Okay, why was he called Number 5 when he just got there? Was he better than everyone else? Would he get promoted to Number 3 eventually? Why was balloon? Couldn't he just use a pin to stop it?
The social critique in the Prisoner is very preachy, you instantly get what the themes are even in more abstract episodes.
Lynch is less readable and obvious, he wants you to feel rather than think.
It's pretty clever that all the relevant data is in the opening sequence and you start to understand the meaning of the opening as you progress with the show
>Society wants to turn you into a number, information.
>But society is manmade, it's expression of our deeper conditioning, we are first and foremost imprisoned from within
What was the meaning of the rocket at the end?
You ever play Tetris? It's kind of like that.
Who's the best Number 2?
My favorite was Mary Morris
Some stand out for me: Patrick Cargill in Hammer into Anvil, Colin Gordon in The General, Peter Wyngarde in Checkmate and Derren Nesbitt in It's Your Funeral.
Why didn't he just grab some motherfricker and force them to talk?
That would be telling.
Use uber-spy knowledge to build a weapon/bomb/knockout gas, go to Number 2's headquarters, take out every motherfricker there, keep kiling motherfrickers.
He's what he eventually did, use violence and machine guns to kill the elites.
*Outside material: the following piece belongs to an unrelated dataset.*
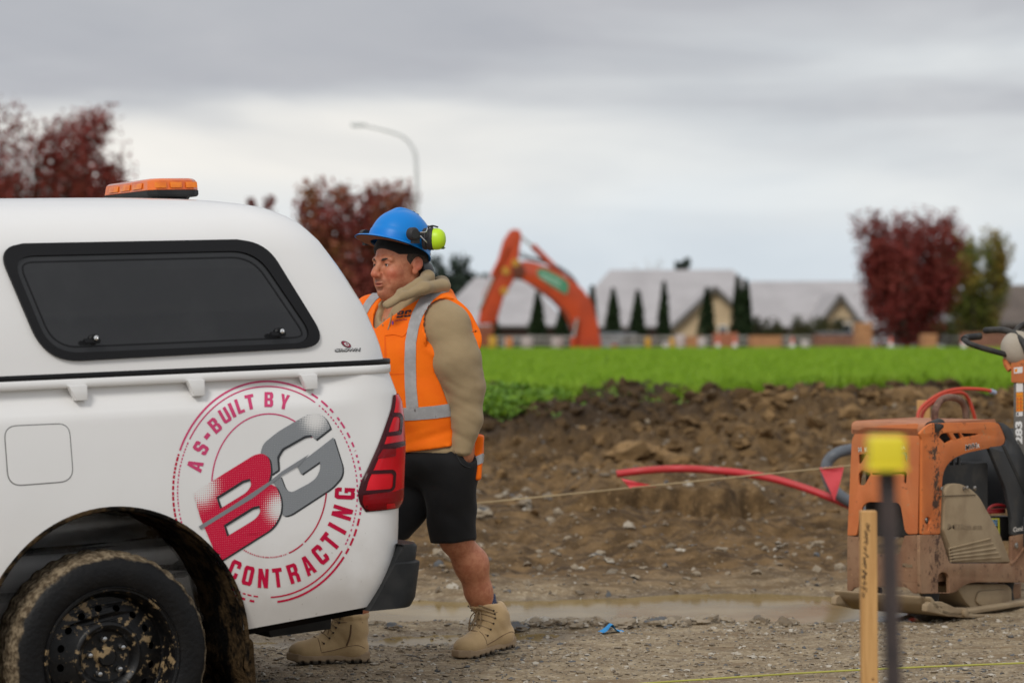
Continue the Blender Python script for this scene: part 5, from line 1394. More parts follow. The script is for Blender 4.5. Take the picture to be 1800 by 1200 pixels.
# a hand: palm, four fingers and a thumb as capsules
def hand_sdf(Pn, wrist, dirv, palm_n, thumb_dir, curl=.5):
    dv = np.array(Vector(dirv).normalized()); pn = np.array(Vector(palm_n).normalized()); sd_ = np.cross(dv, pn); sd_ = sd_ * np.sign(sd_ @ np.array(thumb_dir))
    w = np.array(wrist, float); Bh = np.stack([dv, sd_, pn], 1)
    d = boxs(Pn, w + dv * .048, (.050, .042, .016), Bh, .015)
    d = smin(d, capl(Pn, w - dv * .03, w + dv * .02, .03, .032), .02)
    for k, (o, L) in enumerate(((.030, .078), (.010, .086), (-.011, .080), (-.031, .062))):
        a = w + dv * .092 + sd_ * o; b = a + dv * L * .45 + pn * L * .45 * curl * .5; c = b + dv * L * .3 * (1 - curl * .4) + pn * L * .4 * curl; e_ = c + dv * L * .18 * (1 - curl) + pn * L * .25 * curl
        d = smin(d, chain(Pn, [a, b, c, e_], [.0098, .0092, .0085, .0075], .004), .004)
    a = w + dv * .02 + sd_ * .036; b = a + dv * .035 + sd_ * .022 + pn * .008; c = b + dv * .034 + sd_ * .004 + pn * .012
    return smin(d, chain(Pn, [a, b, c], [.0135, .0115, .009], .006), .012)
def body_sdf(Pn):
    d = head_sdf(Pn)
    d = smin(d, capl(Pn, neck0, neck1, .079, .085), .03)
    t1 = ell(Pn, chestC, (.150, .205, .20), TB_); t1 = smin(t1, ell(Pn, bellyC, (.165, .190, .16), TB_), .08); t1 = smin(t1, ell(Pn, hipC, (.15, .180, .13), TB_), .08)
    t1 = smin(t1, capl(Pn, Lsh, Rsh, .070, .070), .06)
    d = smin(d, t1, .05)
    d = smin(d, chain(Pn, [Lsh, Lmid, Lel, Lwr], [.066, .062, .048, .031], .03), .05); d = smin(d, chain(Pn, [Rsh, Rel, Rwr], [.066, .048, .031], .03), .05)
    d = smin(d, hand_sdf(Pn, Lwr, (-.22, .20, -1), (-.45, .75, 0), (-1, -.4, 0), .25), .02)
    d = smin(d, hand_sdf(Pn, Rwr, (-.15, -.1, -1), (.4, -.6, 0), (-1, -.2, 0), .5), .02)
    for hp_, kn, an, s in ((Lhip, Lkn, Lan, 1), (Rhip, Rkn, Ran, -1)):
        d = smin(d, capl(Pn, hp_, kn, .098, .066), .05)
        mid = kn + (an - kn) * .36 + np.array([.022, .012, 0]); m2 = kn + (an - kn) * .74 + np.array([.006, 0, 0])
        d = smin(d, chain(Pn, [kn, mid, m2, an], [.058, .062, .048, .041], .05), .03)
    return d
# skin with the colouring of the person: ruddier cheeks, nose and ears, lips, a short moustache and stubble
t = NT('skin'); at = t.n('ShaderNodeAttribute'); at.attribute_name = 'tone'; sc = t.n('ShaderNodeSeparateColor'); t.l(at.outputs[0], sc.inputs[0])
c = t.mix(t.step(t.noise(38, 6, .7), .35, .68), (.54, .225, .120), (.42, .145, .075)); c = t.mix(t.math('MULTIPLY', t.step(t.noise(210, 3), .60, .72), .35), c, (.30, .10, .055))
c = t.mix(t.math('MULTIPLY', sc.outputs[0], .75), c, (.56, .125, .07)); c = t.mix(t.math('MULTIPLY', sc.outputs[1], .6), c, (.12, .06, .042)); c = t.mix(sc.outputs[2], c, (.33, .085, .07))
t.set(col=c, rough=.48, spec=.4, sss=.06, normal=t.bump(t.noise(240, 4, .6), .28, .003)); t.b.inputs['Subsurface Radius'].default_value = (.012, .005, .003); SKIN = t.m
V1, F1 = surface_nets(body_sdf, (-.45, -.5, .0), (.45, .42, 1.56), .0085)
V2, F2 = surface_nets(lambda q: smin(head_sdf(q), capl(q, neck0, neck1, .079, .085), .03), HC - np.array([.19, .19, .19]), HC + np.array([.19, .19, .19]), .0028)
# one continuous skin: fine head grid above the collar, coarser body below, both sharing the neck
zc = HC[2] - .150
keep1 = (V1[F1][:, :, 2].mean(1) < zc + .01); keep2 = (V2[F2][:, :, 2].mean(1) > zc - .01)
V2 = relax(V2, F2, 1); V1 = relax(V1, F1, 2)
Vb = np.concatenate([V1, V2]); Fb = np.concatenate([F1[keep1], F2[keep2] + len(V1)])
me = mesh_np('body', Vb, Fb); bm = bmesh.new(); bm.from_mesh(me); bmesh.ops.delete(bm, geom=[v for v in bm.verts if not v.link_faces], context='VERTS'); bm.to_mesh(me); bm.free()
co = np.empty(len(me.vertices) * 3, np.float32); me.vertices.foreach_get('co', co); q = (co.reshape(-1, 3) - HC) @ HB / HS
def gs(c, r): return np.exp(-(((q - np.array(c)) / np.array(r)) ** 2).sum(1))
red = np.clip(sum(gs((.07, s * .048, -.042), (.035, .024, .022)) for s in (1, -1)) + gs((.118, 0, -.044), (.02, .02, .016)) + .9 * gs((-.01, .095, -.012), (.03, .016, .04)) + .3 * gs((.09, 0, .03), (.03, .05, .02)), 0, 1)
stub = 1.0 * gs((.098, 0, -.064), (.018, .024, .0055)) + .60 * np.clip(gs((.07, 0, -.10), (.04, .042, .022)) + gs((.03, .05, -.09), (.04, .03, .03)), 0, 1) * (.6 + .4 * vnoise(q[:, 0] * 400, q[:, 1] * 400, q[:, 2] * 400, seed=2))
lash = sum(gs((.089, s * .031, -.0085), (.012, .0125, .0026)) for s in (1, -1))
stub = np.clip(stub + 1.6 * lash, 0, 1.6); lips = np.clip(gs((.101, 0, -.0768), (.014, .019, .0062)) * 1.1, 0, .8)
arr = np.stack([red, stub, lips, np.ones_like(red)], 1).astype(np.float32)
ca_ = me.color_attributes.new('tone', 'FLOAT_COLOR', 'POINT'); ca_.data.foreach_set('color', arr.ravel())
body = link_mesh('body', me, SKIN, man, 180)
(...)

To the sound of All You Need is Love no less.
>*pacifies you*
Just go inside building. Can't get you.
They have the technology to instantly gas rooms as shown in the intro.
I thought he was just sleepy. Like he had a hard day at the office.
UNMUTUAL!
I watched 2009 the remake as a kid and it really didn't prepare me for the kino
>What do you think about one of the most celebrated television series ever made?
Yet another Cinemaphile banger of a question
Oh so sorry we're not discussing the latest streaming israeliteslop or in a mutt latina teen shill thread, homosexual
And yet you didn't answer the question.